Where do you put a space station out to pasture?
Retiring vehicles isn’t easy. Ships are beached so that they can be stripped and salvaged. Airplanes are parked in “boneyards” out in the desert. But if the vehicle you’re retiring from service weighs up to 143 tons and is moving through the sky at 25,000 miles per hour, you’re basically forced to look for some place in the ocean where you can avoid pulverizing some terrestrial life. In fact, you’re going to be looking at one place in the ocean: Point Nemo.
Point Nemo is a very special location in the southern Pacific ocean that is the farthest you can get from land anywhere on Earth. The closest shore is 1678 miles away, in Antarctica. It’s also rarely used as a shipping route, which makes it the perfect place to aim and “park” space debris as it falls out of orbit. Once an inactive satellite or resupply ship hits the water, it still has another two-and-a-half miles to sink before hitting bottom. At that point, it will sit in dark, 2° water, and pretty much be as ‘out of the way’ as anything could be.
Its hard to steer a shredded spacecraft
However, this doesn’t mean that dropping spacecraft on this location is a neat and tidy process. As objects hit the atmosphere at sub-orbital speeds, they start to burn and break up. While missions are designed to target Point Nemo with the last of their fuel and guidance systems, uncontrollable damage and fragmentation of the 161 retired spacecraft in question has grown the actual landing zone to around 24,855 square miles. The largest craft, the Mir space station, had a footprint of around 18,641 square miles, even though only 17% of the 143 ton structure survived reentry all the way to the ocean.

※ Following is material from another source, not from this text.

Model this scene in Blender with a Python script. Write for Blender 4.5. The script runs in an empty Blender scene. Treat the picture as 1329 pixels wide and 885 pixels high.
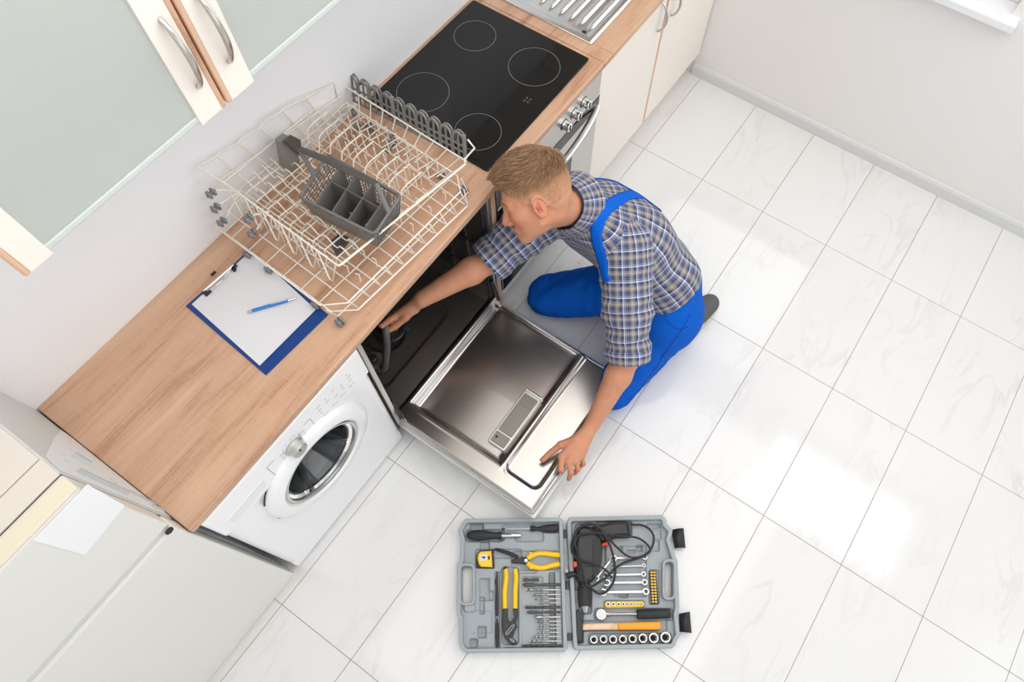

My kindergartner asked: Is this anywhere near us? No, this is purposely not near anybody. Well, what about fish? Are these things falling on fish? While there is life in deep portions of the ocean, it’s limited to things like squid, whales hunting for squid, sponges, etc. While animals at the surface are at risk of being killed by debris, nothing should be landing on richer, more densely populated locations like a coral reef.